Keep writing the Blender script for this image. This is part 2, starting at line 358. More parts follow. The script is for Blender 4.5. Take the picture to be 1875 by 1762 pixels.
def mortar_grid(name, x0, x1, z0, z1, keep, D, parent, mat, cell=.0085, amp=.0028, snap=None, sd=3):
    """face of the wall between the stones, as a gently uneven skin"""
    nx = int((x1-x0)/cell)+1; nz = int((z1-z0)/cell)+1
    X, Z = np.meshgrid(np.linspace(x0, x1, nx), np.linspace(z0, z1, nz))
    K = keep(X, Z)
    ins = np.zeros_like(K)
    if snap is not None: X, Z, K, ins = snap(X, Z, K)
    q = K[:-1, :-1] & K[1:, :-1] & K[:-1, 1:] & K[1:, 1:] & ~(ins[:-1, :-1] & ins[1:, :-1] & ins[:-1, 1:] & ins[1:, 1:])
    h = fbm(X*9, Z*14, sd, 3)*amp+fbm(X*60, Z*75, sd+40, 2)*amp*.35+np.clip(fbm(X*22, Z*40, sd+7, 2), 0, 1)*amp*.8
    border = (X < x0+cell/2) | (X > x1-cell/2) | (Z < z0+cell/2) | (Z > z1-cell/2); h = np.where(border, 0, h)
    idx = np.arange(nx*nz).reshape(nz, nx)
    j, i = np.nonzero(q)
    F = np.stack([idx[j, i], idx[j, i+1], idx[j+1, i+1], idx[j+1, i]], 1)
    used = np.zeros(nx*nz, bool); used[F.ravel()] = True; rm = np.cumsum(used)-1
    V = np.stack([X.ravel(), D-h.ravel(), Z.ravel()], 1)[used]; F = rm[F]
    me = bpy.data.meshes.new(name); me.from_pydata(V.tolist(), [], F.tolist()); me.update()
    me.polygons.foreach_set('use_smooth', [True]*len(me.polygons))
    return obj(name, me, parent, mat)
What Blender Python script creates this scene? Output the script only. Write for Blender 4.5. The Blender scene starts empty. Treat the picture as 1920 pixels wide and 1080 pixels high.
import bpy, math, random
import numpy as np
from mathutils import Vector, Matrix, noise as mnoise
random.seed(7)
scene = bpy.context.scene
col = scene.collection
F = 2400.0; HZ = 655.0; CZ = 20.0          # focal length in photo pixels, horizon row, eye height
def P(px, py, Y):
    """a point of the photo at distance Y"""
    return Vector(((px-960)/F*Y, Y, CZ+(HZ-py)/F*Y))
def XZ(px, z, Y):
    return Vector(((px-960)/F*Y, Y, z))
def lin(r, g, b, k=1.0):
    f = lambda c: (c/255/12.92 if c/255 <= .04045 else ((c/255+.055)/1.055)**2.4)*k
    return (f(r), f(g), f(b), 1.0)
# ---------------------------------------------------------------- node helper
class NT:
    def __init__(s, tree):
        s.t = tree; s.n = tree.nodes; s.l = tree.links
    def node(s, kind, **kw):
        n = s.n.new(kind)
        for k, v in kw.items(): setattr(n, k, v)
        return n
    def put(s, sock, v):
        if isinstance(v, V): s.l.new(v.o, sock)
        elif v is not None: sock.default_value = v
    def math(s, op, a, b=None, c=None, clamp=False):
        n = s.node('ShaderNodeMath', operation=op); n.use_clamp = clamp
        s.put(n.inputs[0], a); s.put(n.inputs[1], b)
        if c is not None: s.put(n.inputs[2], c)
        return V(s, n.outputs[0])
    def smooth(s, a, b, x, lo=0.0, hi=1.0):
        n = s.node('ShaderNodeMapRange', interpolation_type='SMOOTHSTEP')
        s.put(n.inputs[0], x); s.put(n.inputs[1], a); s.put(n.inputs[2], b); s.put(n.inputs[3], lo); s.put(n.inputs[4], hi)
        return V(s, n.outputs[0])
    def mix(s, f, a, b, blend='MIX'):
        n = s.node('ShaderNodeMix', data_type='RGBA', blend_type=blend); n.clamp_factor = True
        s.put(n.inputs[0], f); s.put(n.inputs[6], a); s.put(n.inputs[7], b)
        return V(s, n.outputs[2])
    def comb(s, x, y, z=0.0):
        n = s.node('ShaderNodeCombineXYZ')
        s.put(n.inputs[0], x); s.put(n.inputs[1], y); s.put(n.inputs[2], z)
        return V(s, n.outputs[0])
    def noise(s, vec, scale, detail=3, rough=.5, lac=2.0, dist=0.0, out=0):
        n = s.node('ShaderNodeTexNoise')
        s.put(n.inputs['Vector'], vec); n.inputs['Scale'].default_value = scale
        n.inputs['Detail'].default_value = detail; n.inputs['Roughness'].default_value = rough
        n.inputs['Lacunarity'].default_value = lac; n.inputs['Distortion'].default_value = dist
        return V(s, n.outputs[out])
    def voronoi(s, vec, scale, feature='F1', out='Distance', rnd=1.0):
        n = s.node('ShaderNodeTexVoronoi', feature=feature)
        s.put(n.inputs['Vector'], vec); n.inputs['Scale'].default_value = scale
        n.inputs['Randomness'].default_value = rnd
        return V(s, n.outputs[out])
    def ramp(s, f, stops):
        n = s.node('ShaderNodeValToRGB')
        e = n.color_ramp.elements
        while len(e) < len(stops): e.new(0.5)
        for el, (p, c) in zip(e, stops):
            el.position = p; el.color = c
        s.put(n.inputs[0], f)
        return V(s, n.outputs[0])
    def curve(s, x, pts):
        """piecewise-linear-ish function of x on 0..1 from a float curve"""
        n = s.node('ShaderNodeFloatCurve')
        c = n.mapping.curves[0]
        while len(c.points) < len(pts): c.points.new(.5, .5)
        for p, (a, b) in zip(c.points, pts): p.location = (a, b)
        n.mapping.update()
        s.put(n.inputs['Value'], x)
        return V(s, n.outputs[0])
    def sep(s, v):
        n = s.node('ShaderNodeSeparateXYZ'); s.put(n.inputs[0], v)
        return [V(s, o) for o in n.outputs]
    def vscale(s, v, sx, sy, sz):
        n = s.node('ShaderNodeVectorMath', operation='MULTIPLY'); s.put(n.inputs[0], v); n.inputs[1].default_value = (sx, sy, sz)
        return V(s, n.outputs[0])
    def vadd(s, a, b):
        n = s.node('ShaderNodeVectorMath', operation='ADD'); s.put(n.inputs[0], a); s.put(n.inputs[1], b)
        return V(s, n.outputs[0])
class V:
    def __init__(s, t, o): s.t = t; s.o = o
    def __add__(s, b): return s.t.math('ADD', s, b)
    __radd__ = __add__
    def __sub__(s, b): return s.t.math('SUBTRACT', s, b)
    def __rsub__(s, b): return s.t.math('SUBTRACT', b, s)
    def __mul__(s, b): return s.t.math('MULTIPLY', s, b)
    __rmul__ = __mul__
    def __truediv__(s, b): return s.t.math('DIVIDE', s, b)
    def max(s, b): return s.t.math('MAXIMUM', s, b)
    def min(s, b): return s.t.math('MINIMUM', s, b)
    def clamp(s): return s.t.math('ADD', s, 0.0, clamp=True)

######

▶ Given exercise
Print exactly the lines from the beginning of the entries through the line with "return obj(name, me, parent, mat)". Output nothing more.

▶ Answer to the exercise
Keep writing the Blender script for this image. This is part 2, starting at line 358. More parts follow. The script is for Blender 4.5. Take the picture to be 1875 by 1762 pixels.
def mortar_grid(name, x0, x1, z0, z1, keep, D, parent, mat, cell=.0085, amp=.0028, snap=None, sd=3):
    """face of the wall between the stones, as a gently uneven skin"""
    nx = int((x1-x0)/cell)+1; nz = int((z1-z0)/cell)+1
    X, Z = np.meshgrid(np.linspace(x0, x1, nx), np.linspace(z0, z1, nz))
    K = keep(X, Z)
    ins = np.zeros_like(K)
    if snap is not None: X, Z, K, ins = snap(X, Z, K)
    q = K[:-1, :-1] & K[1:, :-1] & K[:-1, 1:] & K[1:, 1:] & ~(ins[:-1, :-1] & ins[1:, :-1] & ins[:-1, 1:] & ins[1:, 1:])
    h = fbm(X*9, Z*14, sd, 3)*amp+fbm(X*60, Z*75, sd+40, 2)*amp*.35+np.clip(fbm(X*22, Z*40, sd+7, 2), 0, 1)*amp*.8
    border = (X < x0+cell/2) | (X > x1-cell/2) | (Z < z0+cell/2) | (Z > z1-cell/2); h = np.where(border, 0, h)
    idx = np.arange(nx*nz).reshape(nz, nx)
    j, i = np.nonzero(q)
    F = np.stack([idx[j, i], idx[j, i+1], idx[j+1, i+1], idx[j+1, i]], 1)
    used = np.zeros(nx*nz, bool); used[F.ravel()] = True; rm = np.cumsum(used)-1
    V = np.stack([X.ravel(), D-h.ravel(), Z.ravel()], 1)[used]; F = rm[F]
    me = bpy.data.meshes.new(name); me.from_pydata(V.tolist(), [], F.tolist()); me.update()
    me.polygons.foreach_set('use_smooth', [True]*len(me.polygons))
    return obj(name, me, parent, mat)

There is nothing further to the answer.